The data on the number of natural disasters is a little better, but not much. That's because a natural disaster isn't counted in Munich Re's figures unless people died in it. Rapid population growth has produced more people. More people means more potential victims. Some growth in that number over time is to be expected for that reason alone.
In addition, monitoring of events has improved greatly over the last several decades. There are far more seismographic sensors, more weather stations, more satellites, more government programs for collecting data on events and reporting them. Again, this change alone would inflate the alleged number of recorded natural disasters over time.

It's worth noting here that, despite the increase in seismographic sensors, Munich Re's data does not show a steady increase in geophysical disasters over the past 28 years.

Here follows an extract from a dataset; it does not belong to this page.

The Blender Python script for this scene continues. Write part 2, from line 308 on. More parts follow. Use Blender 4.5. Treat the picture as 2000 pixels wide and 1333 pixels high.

But Mr. Gardner's larger point still holds: you should be cautious accepting any report of a trend at face value without first looking at the way the data was collected. And you should be extra-cautious if someone stands to make money out of it.

But as an insurer, Munich Re has a strong financial incentive to assess risk as accurately as possible. And the company's analysts are not the only ones saying that the weather has been getting wacky. The World Meteorological Organization, for example, has also noted an increase in extreme weather events. And you can bet that their scientists have means of correcting for the types of bush-league sampling biases that Gardner describes.

To be sure, it's impossible to link a single storm, drought, or flood to human activity – although Newsweek's longtime science reporter Sharon Begley says that scientists are getting close to being able to do so.

But as we see the number of severe storms, droughts, floods, wildfires, and heat waves steadily increase along with atmospheric greenhouse gas concentrations, it seems fair to ask whether we should still be calling these disasters natural.